A hearing at the Board is like a court case, but less formal.

At an eviction hearing, your landlord can explain why they want to evict you. You can explain why you think you should not be evicted.

Your landlord must prove to the Board that there is a legal reason to evict you. You have the right to question or challenge any witnesses or other evidence your landlord brings to the hearing.

You also have the right to speak and to bring your own evidence and witnesses. It is a good idea to make notes and take them to the hearing so you can remember everything you want to say.

After listening to all the witnesses and looking at the evidence from you and from your landlord, the Board member will make a decision. They will write that decision in an Order.

Types of hearings

There are 2 types of hearings at the Board.

Oral hearings are held in person. You and the landlord must come to the location given in the Notice of Hearing. Most Board hearings are oral hearings.

You must bring any documents, witnesses, or other evidence that you have to your hearing.

Oral hearings are almost always public. This means that other landlords and tenants or members of the public could be watching your hearing.

Electronic hearings are sometimes scheduled by the Board when the rental unit is in a rural or remote location. They can be held by telephone or videoconference.

You and the landlord must send any documents or other evidence to the Board and to each other before the hearing.

All Board hearings are recorded. The recording is not available to the public but you or your landlord can order a copy if you need it.

Getting ready for the hearing

If you get a Notice of Hearing, it is important to start preparing as soon as possible.

Find out what steps you can take to stop the eviction before the hearing. For example, if the case is about unpaid rent, you can stop the eviction by paying.

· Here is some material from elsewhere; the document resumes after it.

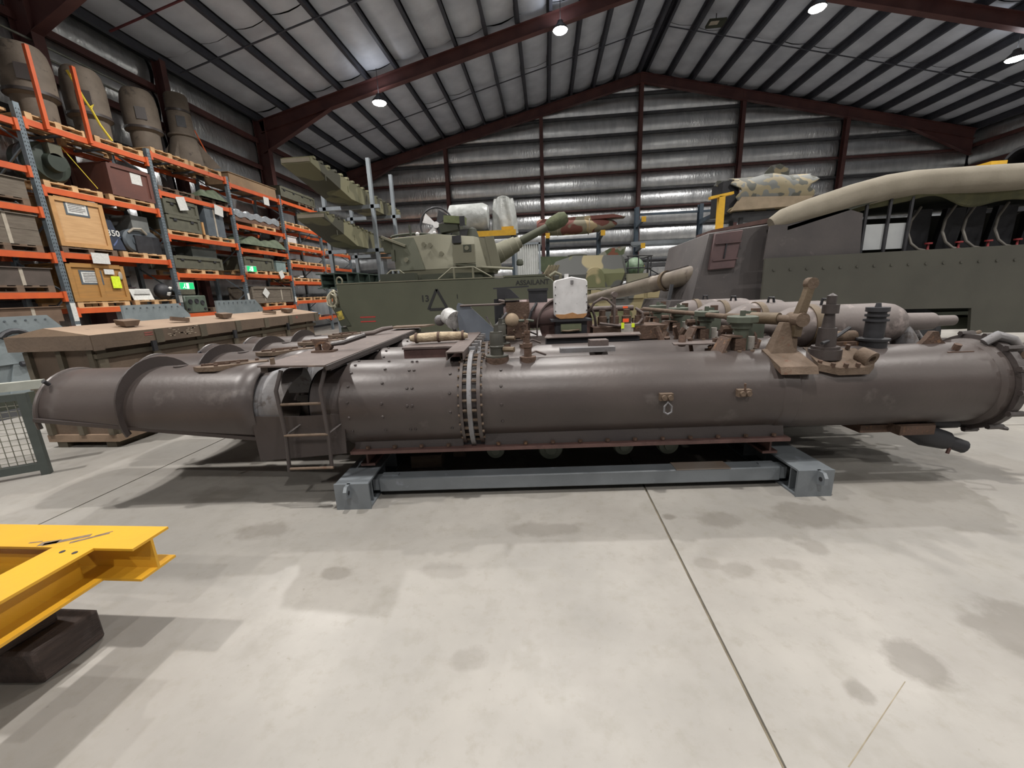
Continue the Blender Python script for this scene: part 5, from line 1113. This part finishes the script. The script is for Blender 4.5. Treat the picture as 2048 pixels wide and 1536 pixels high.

If you can’t stop the eviction before the hearing, there are things you should do to prepare for the hearing , such as

  • gathering evidence
  • making copies of documents and photos
  • making sure witness you need will come to the hearing
  • getting legal help
  • making sure you’ll be able to get to the hearing location early and stay all day if necessary

Try to get legal help as soon as possible. If you can’t find help before the hearing day, you can talk to tenant duty counsel. Tenant duty counsel are lawyers and community legal workers who give legal advice at places where Board hearings are being held.